Monday, January 31, 2011

KPF Design New Luxury Vegas Hotel

The architecture practise has designed the new luxury hotel for Mandarin Oriental in the City of Sin that once built will contain 392 rooms, plus a further 225 apartments run by Mandarin Oriental. The building starts with a podium section that will be clad in a mixture of zinc, titanium, granite and limestone giving it a solid grounding with a touch of metal. Above rises the main body of the tower that has reputedly been decorated with a façade that's inspired by Chinese symbols. In reality this translates into a horizontally frittered facades with vertical metal strips running up the exterior in a similar manner to the Deansgate Hilton in Manchester. Much thought has been put into internally maximising the views for the towers occupants with the ballroom positioned with glazed walls, this should give the patrons of the facility uninterrupted views over Las Vegas allowing them to enjoy the architecture as much as their tastes will allow.

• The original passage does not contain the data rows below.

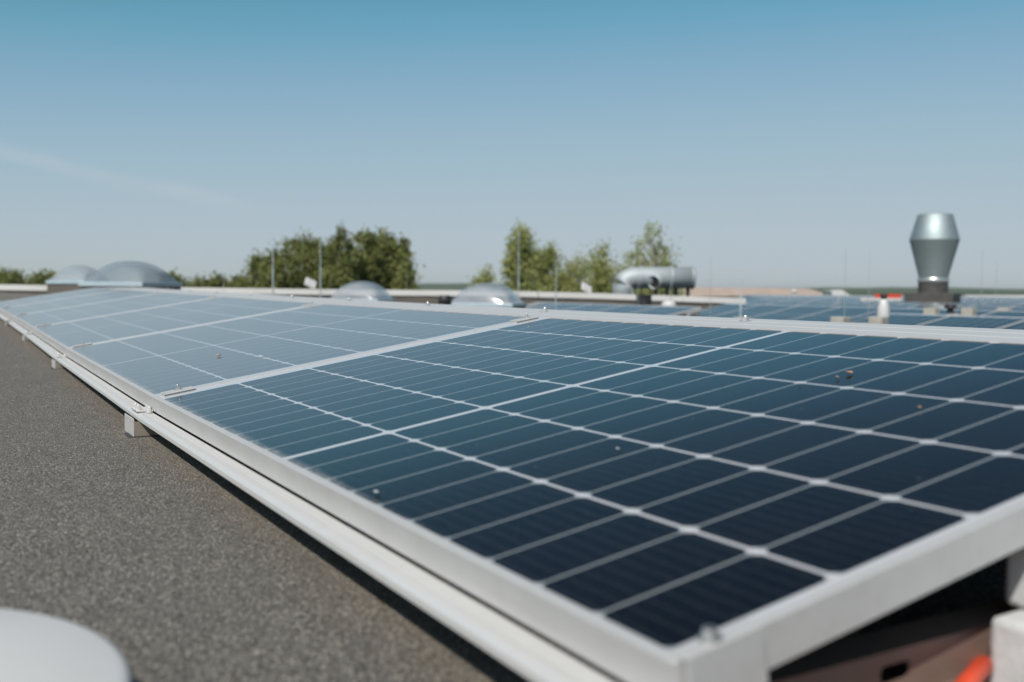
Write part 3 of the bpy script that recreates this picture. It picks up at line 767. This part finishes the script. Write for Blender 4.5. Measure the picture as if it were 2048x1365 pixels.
# ------------------------------------------------------------------ beige building beyond the roof
D = 120.0
p = at(1540, 600, D); t = thing('long_building', (p.x, p.y, -8), 'long building with a shallow beige roof beyond the solar arrays', 'building', rz=0)
P_ = lambda px, py, dd=0: (at(px, py, D) + Vector((0.506, 0.861, 0)) * dd) - t.location
b = B(); e = [P_(1360, 593), P_(1672, 593), P_(1672, 593, 16), P_(1360, 593, 16)]; r1, r2 = P_(1400, 574.5, 8), P_(1655, 577.5, 8)
b.add([e[0] , e[1], e[2], e[3], r1, r2], [(0, 1, 5, 4), (2, 3, 4, 5), (1, 2, 5), (3, 0, 4), (3, 2, 1, 0)]); b.build('roof', BEIGE, t)
b = B(); ins = [P_(1364, 594, .4), P_(1668, 594, .4), P_(1668, 594, 15.6), P_(1364, 594, 15.6)]
b.add([Vector((q_.x, q_.y, 0)) for q_ in ins] + ins, [(0, 1, 5, 4), (1, 2, 6, 5), (2, 3, 7, 6), (3, 0, 4, 7), (4, 5, 6, 7)]); b.build('wall', RENDERW, t)
for k in range(7):
    a = P_(1385 + k * 42, 640); b = B(); mt = Matrix.Translation((a.x, a.y, 3.2)) @ Matrix.Rotation(-0.531, 4, 'Z'); b.box(-.8, .8, -.06, .25, 0, 1.5, mt); b.build('window', BLACK, t)
D = 100.0
p = at(1680, 600, D); t = thing('white_gable_hut', (p.x, p.y, -8), 'small white gabled roof structure at the right end of the beige roof', 'building')
P_ = lambda px, py, dd=0: (at(px, py, D) + Vector((0.506, 0.861, 0)) * dd) - t.location
g = [P_(1662, 582), P_(1684, 580), P_(1702, 592), P_(1640 + 25, 592)]
b = B(); b.add([*g, *[q_ + Vector((0.506, 0.861, 0)) * 3 for q_ in g]], [(0, 1, 2, 3), (7, 6, 5, 4), (0, 4, 5, 1), (1, 5, 6, 2), (2, 6, 7, 3), (3, 7, 4, 0)]); b.build('roof', WHITE, t)
b = B(); b.add([*[Vector((q_.x, q_.y, z)) for z in (0, g[2].z - .02) for q_ in (g[3], g[2], g[2] + Vector((1.5, 2.5, 0)), g[3] + Vector((1.5, 2.5, 0)))]], [(0, 1, 5, 4), (1, 2, 6, 5), (2, 3, 7, 6), (3, 0, 4, 7)]); b.build('wall', RENDERW, t)

# ------------------------------------------------------------------ trees
def tree(name, D, px, ytop, wpx, label, cat, group, n_clump, leaf, leaf_n, mat, seed, ybot=590, sparse=0.0, droop=0.4, shape=None):
    rn = random.Random(seed)
    p = at(px, 580, D); base = Vector((p.x, p.y, -8)); H = at(px, ytop, D).z + 8; rad = wpx / F * D / 2
    t = thing(name, base, label, cat, group)
    crown0 = H * 0.42
    # limbs
    tr = B(); lean = Vector((rn.uniform(-.3, .3), rn.uniform(-.3, .3), 0))
    trunk_r = H * 0.018
    tp = [Vector((0, 0, -0.3))] + [Vector((lean.x * k, lean.y * k, H * k * .93)) + Vector((rn.uniform(-.12, .12), rn.uniform(-.12, .12), 0)) for k in (.2, .4, .6, .8, 1)]
    tr.tube(tp, trunk_r, 8, trunk_r * .12)
    clumps = []; zv = max(crown0, 6.4)          # most foliage where it is seen, some further down
    for i in range(n_clump):
        z = crown0 + (zv - crown0) * rn.random() if i % 7 == 0 else zv + (H - zv) * (1 - rn.random() ** 0.9)
        fz = (z - crown0) / (H - crown0)
        prof = (1 - .55 * fz ** 2.5) if shape is None else shape(fz)
        th = rn.random() * 6.283; rr = rad * prof * math.sqrt(rn.uniform(.02, 1))
        lobes = 1 + .22 * noise.noise(Vector((math.cos(th) * 1.3, math.sin(th) * 1.3, z * .5 + seed * 3.1)))
        c = Vector((rr * lobes * math.cos(th), rr * lobes * math.sin(th), z))
        c.z -= (rr / rad) ** 2 * (H - zv) * (rn.uniform(.35, .95) if mat is LEAF_D else rn.uniform(.1, .6)) - (0 if rn.random() > .06 else .35)
        if i % 2 == 0:
            k0 = min(.92, max(.15, (z - rr * .9) / H)); s0 = Vector((lean.x * k0, lean.y * k0, H * k0 * .93))
            tr.tube([s0, (s0 + c) / 2 + Vector((0, 0, rr * .12)), c], trunk_r * .22 * (1 - fz * .6), 4, trunk_r * .04)
        clumps.append((c, rn.uniform(.22, .55)))
    tr.build('trunk', BARK, t)
    vs = []; fs = []
    per = max(8, int(leaf_n * (1.7 if mat is LEAF_L else 1.15)) // n_clump)
    for c, cr in clumps:
        if sparse and rn.random() < sparse: continue
        for j in range(int(per * rn.uniform(.5, 1.5))):
            v = c + Vector((rn.gauss(0, .55), rn.gauss(0, .55), rn.gauss(0, .6))) * cr
            v.z -= droop * rn.random() ** 1.5 * 1.5 * cr
            a = Vector((rn.gauss(0, .6), rn.gauss(0, .6), rn.gauss(0, 1))).normalized(); b_ = a.cross(Vector((rn.gauss(0, 1), rn.gauss(0, 1), rn.gauss(0, 1)))).normalized()
            s1, s2 = leaf * rn.uniform(.6, 1.3), leaf * rn.uniform(.35, .7); k = len(vs)
            vs += [v - a * s1, v + b_ * s2, v + a * s1, v - b_ * s2]; fs.append((k, k + 1, k + 2, k + 3))
    me = bpy.data.meshes.new('crown'); me.from_pydata(vs, [], fs); link('crown', me, mat, t)
    return t
round_ = lambda f_: (1 - abs(2 * f_ - 0.9) ** 2.2 * .75) if f_ < .95 else .35
T1 = 'dark green trees beyond the parapet'; T2 = 'light green birches beyond the parapet'; T3 = 'low trees on the left beyond the parapet'
wide = lambda f_: 1.0 - .42 * f_ ** 2
for D_, px, yt, w_, lab, nc, nl, sd_, dr in (
    (62, 560, 476, 112, 'leftmost full tree of the dark group, rounded and lower', 170, 15000, 1, .6), (68, 520, 512, 70, 'low dark bush at the left foot of the dark tree group', 80, 7000, 21, .5),
    (66, 616, 468, 118, 'second tree of the dark group, behind the left tall rod', 170, 15000, 2, .6), (60, 680, 452, 96, 'tallest tree of the dark group, with a narrow top', 150, 13000, 3, .6),
    (63, 732, 455, 110, 'full round tree in the middle of the dark group', 170, 15000, 5, .8), (64, 778, 458, 122, 'rightmost tree of the dark group, drooping over on its right', 190, 17000, 4, 1.4),
    (70, 650, 474, 90, 'tree behind the right tall rod, between two rounder crowns', 130, 12000, 26, .7), (70, 765, 470, 110, 'back tree between the two right crowns of the dark group', 130, 12000, 27, .9),
    (72, 700, 492, 150, 'tree filling the gap at the back of the dark group', 150, 14000, 6, .6), (58, 815, 520, 50, 'small hanging tree at the right foot of the dark group', 60, 5000, 7, 1.6)):
    tree('leafy_tree', D_, px, yt, w_, lab, 'tree', T1, nc, .115, nl, LEAF_D, sd_, droop=dr, shape=wide)
for D_, px, yt, w_, lab, nc, nl, sd_, dr, sp_, shp in (
    (60, 1040, 456, 90, 'slender fuller birch left of centre with pale rod before it', 130, 9500, 16, 1.4, 0, lambda f_: 1.0 - .55 * f_), (66, 1092, 488, 96, 'middle birch with wide loose crown beside the slender one', 110, 6500, 17, 1.6, .1, wide),
    (66, 1152, 500, 88, 'thin see-through birch behind the floodlight', 80, 3800, 8, 2.0, .15, wide), (58, 1304, 446, 150, 'sparse tall birch with open twigs rising behind the silver duct', 130, 3700, 9, 1.0, .25, lambda f_: 1.0 - .25 * f_),
    (62, 1300, 500, 150, 'leafier lower birch standing behind the silver duct', 110, 5200, 12, 1.4, .1, wide), (64, 1212, 496, 112, 'short loose birch left of the duct elbow', 100, 5200, 10, 1.8, .15, wide),
    (64, 968, 532, 54, 'small low tree just left of the slender birch', 50, 3400, 11, .8, 0, wide), (70, 1120, 545, 160, 'low loose shrub tree under the middle birches', 90, 5500, 14, .8, .1, wide),
    (70, 1220, 552, 110, 'low loose shrub tree left of the duct', 60, 3600, 15, .8, .1, wide)):
    tree('birch_tree', D_, px, yt, w_, lab, 'tree', T2, nc, .095, nl, LEAF_L, sd_, sparse=sp_, droop=dr, shape=shp)
for j, (px, yt, w_, lab) in enumerate([(20, 541, 120, 'low dark tree mass at the far left edge'), (90, 543, 80, 'low dark tree left of the whitish dome'), (-60, 540, 120, 'low tree outside the left edge of the picture'), (342, 541, 62, 'low dark tree just right of the largest dome'), (385, 553, 56, 'lowest dark bush between two low trees on the left'),
                                      (432, 549, 56, 'low tree by the short faint rod'), (482, 545, 80, 'low tree left of the dark group')]):
    tree('hedge_tree', 75, px, yt, w_, lab, 'tree', T3, 110, .13, 8000, LEAF_D, 30 + j, shape=lambda f_: 1.0 - .25 * f_ ** 2)

# ------------------------------------------------------------------ haze: even thin air round everything built
hz = M('haze_air'); hz.t.nodes.remove(hz.b)
pv = hz.t.nodes.new('ShaderNodeVolumePrincipled'); pv.inputs['Density'].default_value = 0.00009; pv.inputs['Color'].default_value = (.90, .95, .99, 1); pv.inputs['Anisotropy'].default_value = 0.1
hz.t.links.new(pv.outputs[0], hz.t.nodes['Material Output'].inputs['Volume'])
b = B(); b.box(-9500, 9500, -9500, 9500, -10, 40); tag(b.build('haze', hz.m), kind='stuff')
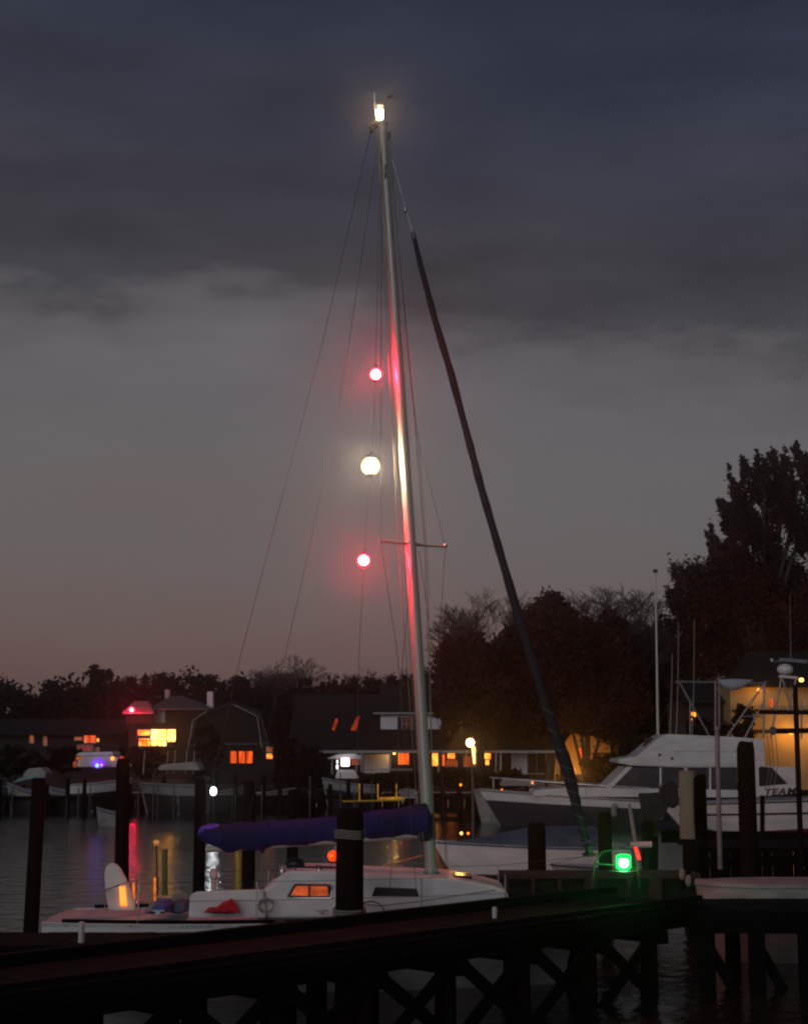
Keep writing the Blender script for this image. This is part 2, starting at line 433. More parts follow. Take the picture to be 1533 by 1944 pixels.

Amongst the environmental features of the building are improved services that will reduce water consumption by 45%, and a high-tech cladding system that slices 9% off the emissions total. It should be noted however that these percentages are reductions from an original very high base, that of a luxury hotel in Las Vegas. Still, with the city unlikely to lose its love of conspicuous consumption any time soon, the green way forward for Vegas will be more of making that consumerism as environmentally pleasant as it can be exactly as KPF have planned with the Mandarin Oriental.